The Fuzziest of Flowers

Describing plants can be quite a task for taxonomists. When a new species is discovered, the honor of naming it often goes to the discoverer. At the very least, they have some input. Some folks go for the more traditional rout and give the plant a descriptive name rooted in either Latin or Greek. Others decide to name the plant in honor of a botanist of the past or perhaps a loved one. Still others take a stranger approach in order to immortalize a famous celebrity. However, in doing so they risk taking something away from the species in question.

Instead of a descriptive name that clues you in on specific features of the plant, instead you hit an etymological dead end in which you are stuck with nothing more than a last name. This became quite apparent to University of Alabama botanist John Clark when it was time to name a newly discovered plant species from South America. 

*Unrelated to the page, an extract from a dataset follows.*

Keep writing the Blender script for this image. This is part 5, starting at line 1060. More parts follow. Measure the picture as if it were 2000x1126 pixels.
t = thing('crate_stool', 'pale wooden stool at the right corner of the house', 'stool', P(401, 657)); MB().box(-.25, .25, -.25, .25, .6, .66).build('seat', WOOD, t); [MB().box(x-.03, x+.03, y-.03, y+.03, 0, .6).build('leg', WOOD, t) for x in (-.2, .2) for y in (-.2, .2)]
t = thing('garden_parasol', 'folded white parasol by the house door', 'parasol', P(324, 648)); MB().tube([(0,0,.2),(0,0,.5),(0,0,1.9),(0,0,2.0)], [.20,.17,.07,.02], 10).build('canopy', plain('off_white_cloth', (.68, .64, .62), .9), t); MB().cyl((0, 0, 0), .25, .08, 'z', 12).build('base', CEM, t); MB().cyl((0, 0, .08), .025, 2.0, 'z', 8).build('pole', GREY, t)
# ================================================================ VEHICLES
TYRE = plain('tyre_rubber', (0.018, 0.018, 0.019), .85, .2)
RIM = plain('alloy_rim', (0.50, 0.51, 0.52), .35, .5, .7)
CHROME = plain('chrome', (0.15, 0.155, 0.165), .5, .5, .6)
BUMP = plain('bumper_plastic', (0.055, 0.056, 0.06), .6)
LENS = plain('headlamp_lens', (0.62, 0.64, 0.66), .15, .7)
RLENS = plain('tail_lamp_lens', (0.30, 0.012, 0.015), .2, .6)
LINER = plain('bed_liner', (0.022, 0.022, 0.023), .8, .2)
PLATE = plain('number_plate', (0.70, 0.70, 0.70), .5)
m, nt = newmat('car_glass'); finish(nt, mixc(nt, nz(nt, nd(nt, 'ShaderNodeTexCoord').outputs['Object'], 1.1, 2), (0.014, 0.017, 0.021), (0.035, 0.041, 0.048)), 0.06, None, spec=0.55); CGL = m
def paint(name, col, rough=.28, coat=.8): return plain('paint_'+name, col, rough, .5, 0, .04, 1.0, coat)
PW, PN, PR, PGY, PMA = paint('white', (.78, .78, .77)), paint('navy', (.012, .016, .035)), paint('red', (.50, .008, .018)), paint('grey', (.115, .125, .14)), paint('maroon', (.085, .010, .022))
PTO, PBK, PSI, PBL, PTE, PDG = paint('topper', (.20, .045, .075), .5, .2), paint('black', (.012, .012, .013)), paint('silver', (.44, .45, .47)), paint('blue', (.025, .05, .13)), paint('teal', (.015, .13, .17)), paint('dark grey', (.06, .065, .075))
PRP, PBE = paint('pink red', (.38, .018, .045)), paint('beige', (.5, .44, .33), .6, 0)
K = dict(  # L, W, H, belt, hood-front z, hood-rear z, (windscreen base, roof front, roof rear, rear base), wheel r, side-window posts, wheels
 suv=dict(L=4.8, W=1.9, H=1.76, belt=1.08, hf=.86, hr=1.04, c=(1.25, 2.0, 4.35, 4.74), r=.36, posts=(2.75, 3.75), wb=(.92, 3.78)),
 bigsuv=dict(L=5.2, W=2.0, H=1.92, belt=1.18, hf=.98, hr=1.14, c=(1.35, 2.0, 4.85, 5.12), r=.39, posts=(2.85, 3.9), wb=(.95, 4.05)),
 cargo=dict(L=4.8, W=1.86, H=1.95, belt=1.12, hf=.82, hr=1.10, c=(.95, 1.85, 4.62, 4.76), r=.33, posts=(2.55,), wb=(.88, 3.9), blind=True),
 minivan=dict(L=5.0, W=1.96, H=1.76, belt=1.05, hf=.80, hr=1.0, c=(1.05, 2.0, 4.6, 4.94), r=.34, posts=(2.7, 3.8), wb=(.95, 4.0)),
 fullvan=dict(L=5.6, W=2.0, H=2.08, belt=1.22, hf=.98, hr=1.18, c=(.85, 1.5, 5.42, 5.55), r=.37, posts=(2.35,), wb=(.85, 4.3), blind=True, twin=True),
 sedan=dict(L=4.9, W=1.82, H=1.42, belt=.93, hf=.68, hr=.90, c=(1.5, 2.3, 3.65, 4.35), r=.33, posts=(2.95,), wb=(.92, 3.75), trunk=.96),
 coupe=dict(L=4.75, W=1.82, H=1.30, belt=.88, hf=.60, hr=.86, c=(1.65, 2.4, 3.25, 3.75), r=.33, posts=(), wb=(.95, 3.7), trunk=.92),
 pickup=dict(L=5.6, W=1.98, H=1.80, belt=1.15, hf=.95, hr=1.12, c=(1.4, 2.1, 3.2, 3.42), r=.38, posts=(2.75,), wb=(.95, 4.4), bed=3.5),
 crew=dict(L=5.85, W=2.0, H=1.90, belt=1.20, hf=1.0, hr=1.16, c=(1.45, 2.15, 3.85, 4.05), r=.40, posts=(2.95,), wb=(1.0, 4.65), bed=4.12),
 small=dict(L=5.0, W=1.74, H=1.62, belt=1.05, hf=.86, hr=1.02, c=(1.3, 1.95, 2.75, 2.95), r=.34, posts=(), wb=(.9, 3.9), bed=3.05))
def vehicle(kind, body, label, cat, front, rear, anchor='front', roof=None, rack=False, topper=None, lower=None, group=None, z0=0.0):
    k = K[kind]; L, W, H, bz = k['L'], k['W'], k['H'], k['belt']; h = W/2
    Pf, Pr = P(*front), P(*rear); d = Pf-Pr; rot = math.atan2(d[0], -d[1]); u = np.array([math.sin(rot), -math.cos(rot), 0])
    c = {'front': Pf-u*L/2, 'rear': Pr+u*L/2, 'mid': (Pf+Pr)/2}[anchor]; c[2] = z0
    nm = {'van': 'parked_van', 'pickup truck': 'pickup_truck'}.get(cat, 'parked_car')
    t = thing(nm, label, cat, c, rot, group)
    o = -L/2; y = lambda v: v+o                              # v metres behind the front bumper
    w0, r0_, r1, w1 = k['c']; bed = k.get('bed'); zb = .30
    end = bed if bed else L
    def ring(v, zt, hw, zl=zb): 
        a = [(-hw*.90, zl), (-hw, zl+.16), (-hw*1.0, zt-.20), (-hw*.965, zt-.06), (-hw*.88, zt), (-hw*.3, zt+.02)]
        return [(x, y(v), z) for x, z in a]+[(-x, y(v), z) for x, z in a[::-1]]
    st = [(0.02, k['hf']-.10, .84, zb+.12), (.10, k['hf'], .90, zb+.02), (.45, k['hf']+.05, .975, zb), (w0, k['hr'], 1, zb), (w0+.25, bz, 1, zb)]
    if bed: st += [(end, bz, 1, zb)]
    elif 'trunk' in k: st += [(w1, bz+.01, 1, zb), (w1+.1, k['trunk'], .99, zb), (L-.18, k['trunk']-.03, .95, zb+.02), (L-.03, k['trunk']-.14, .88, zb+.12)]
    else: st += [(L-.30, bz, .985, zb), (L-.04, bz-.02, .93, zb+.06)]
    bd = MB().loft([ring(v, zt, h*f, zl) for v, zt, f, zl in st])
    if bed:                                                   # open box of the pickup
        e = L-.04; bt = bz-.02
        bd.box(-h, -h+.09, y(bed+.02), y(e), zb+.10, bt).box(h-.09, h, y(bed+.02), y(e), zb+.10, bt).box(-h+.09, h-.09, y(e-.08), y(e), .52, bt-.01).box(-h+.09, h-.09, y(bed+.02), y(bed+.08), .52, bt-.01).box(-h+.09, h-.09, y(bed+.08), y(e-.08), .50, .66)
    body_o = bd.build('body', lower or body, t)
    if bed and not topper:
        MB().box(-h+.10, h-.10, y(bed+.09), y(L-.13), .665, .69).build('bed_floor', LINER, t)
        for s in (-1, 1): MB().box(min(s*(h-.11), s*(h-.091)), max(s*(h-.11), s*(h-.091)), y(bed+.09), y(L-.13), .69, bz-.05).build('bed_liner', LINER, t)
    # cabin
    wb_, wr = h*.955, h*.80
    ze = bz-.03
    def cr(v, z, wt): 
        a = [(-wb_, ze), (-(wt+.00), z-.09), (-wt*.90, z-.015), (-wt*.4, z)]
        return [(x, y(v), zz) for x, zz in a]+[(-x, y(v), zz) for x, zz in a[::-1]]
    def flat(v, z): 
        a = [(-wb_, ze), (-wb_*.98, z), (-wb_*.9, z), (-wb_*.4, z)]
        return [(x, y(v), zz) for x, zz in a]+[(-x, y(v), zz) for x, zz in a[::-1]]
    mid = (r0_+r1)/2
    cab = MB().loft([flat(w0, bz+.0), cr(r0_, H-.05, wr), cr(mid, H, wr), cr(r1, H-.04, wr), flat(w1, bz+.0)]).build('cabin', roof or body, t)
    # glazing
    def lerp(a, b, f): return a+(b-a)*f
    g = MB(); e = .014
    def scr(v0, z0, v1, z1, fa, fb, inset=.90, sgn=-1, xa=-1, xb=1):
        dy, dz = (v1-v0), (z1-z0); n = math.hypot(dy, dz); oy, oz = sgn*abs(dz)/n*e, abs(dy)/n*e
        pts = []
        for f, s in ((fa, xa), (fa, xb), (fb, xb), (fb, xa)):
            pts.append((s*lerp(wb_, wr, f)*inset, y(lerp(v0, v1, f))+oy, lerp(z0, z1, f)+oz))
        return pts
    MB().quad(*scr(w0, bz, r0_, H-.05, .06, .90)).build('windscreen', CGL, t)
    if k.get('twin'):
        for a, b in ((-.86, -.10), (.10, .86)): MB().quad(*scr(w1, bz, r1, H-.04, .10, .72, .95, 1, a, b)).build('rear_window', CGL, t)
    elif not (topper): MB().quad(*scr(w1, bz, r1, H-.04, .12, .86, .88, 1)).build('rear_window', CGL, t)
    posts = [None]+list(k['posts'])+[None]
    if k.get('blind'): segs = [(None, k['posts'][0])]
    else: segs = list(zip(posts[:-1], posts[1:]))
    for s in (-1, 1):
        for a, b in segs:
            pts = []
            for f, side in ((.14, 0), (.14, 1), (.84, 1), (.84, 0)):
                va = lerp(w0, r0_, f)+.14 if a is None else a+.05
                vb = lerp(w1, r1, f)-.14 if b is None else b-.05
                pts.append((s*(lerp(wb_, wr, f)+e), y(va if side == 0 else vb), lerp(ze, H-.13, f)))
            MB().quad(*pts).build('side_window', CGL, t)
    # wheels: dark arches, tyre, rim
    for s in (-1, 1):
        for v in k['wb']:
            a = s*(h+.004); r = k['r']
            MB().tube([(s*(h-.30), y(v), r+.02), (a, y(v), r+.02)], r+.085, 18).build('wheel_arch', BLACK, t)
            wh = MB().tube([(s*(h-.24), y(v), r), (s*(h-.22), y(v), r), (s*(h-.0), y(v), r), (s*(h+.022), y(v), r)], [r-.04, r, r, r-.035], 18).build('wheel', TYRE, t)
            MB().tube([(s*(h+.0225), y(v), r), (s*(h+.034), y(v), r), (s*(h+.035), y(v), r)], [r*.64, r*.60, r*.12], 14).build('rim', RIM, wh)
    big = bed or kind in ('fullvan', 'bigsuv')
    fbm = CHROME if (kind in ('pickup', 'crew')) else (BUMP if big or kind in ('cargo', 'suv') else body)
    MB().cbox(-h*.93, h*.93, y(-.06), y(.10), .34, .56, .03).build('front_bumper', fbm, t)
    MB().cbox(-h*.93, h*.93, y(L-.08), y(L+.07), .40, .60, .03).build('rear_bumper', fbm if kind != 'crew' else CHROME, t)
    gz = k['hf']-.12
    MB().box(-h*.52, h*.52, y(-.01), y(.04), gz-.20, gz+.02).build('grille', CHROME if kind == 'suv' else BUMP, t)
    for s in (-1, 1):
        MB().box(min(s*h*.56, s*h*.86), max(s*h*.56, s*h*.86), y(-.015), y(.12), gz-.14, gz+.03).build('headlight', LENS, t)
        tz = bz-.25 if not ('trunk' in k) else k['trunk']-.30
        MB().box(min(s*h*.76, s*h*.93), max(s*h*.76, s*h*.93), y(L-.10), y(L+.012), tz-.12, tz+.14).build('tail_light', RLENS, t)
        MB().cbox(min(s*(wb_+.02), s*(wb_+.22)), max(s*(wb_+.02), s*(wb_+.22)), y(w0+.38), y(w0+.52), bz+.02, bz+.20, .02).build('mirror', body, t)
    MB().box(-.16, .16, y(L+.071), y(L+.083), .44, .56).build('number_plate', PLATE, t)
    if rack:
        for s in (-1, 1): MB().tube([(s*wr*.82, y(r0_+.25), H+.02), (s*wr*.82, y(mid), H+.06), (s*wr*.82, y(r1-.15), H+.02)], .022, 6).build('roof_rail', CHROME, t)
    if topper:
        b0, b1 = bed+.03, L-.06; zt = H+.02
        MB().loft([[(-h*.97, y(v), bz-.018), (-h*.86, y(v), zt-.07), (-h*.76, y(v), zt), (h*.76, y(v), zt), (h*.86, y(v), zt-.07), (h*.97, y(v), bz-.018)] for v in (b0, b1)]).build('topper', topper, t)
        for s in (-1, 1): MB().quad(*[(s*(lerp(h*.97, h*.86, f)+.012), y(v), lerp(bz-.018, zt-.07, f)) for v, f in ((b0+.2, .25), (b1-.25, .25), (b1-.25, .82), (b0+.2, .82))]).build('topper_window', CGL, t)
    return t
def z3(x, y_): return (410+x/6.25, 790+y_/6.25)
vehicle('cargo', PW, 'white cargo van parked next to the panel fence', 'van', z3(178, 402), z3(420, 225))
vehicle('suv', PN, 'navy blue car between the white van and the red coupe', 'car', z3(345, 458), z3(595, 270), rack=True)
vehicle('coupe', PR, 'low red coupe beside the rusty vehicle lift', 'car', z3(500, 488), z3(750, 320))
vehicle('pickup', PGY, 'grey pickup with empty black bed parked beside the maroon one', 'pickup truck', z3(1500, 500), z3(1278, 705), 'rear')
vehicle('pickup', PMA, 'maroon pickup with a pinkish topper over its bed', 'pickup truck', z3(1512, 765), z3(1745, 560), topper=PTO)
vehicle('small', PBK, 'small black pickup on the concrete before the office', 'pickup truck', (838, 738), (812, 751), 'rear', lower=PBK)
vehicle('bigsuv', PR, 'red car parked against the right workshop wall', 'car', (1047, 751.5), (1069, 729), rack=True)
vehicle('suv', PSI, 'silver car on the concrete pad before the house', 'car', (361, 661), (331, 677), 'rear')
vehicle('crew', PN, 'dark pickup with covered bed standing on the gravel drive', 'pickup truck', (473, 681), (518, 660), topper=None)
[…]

Had things been slightly different, the recently discovered Kohleria hypertrichosa would have been named after Chewbacca. One look at the flowers of this species and you can understand why. The long tubular petals of this gesneriad are covered in dense, fuzzy hair. This is unlike any other plant known to science. The appearance of these odd fuzz balls may seem puzzling at first but considering where this plant was found growing, it quickly becomes apparent that these flowers are a marvelous adaptation in response to climate. 

Kohleria hypertrichosa is only known to grow in a very narrow swath of mountainous cloud forest in the Ecuadorian Andes. At home between elevations of 3,600 and 6,600 feet above sea level, this wonderful gesneriad experiences some pretty low temperatures for a tropical region. It is likely that the thick layer of hairs keeps the flowers a bit warmer than the surrounding air, offering a welcoming microclimate for pollinators. This could potentially make them much more likely to be pollinated in a habitat where pollinators may be in short supply. 

At the end of the day, Clark decided to stick with a more traditional name for this new species. Its scientific name is no less interesting as a result. The specific epithet 'hypertrichosa' is derived from a condition in humans known as hypertrichosis, or werewolf syndrome, in which a person grows excessive amounts of body hair.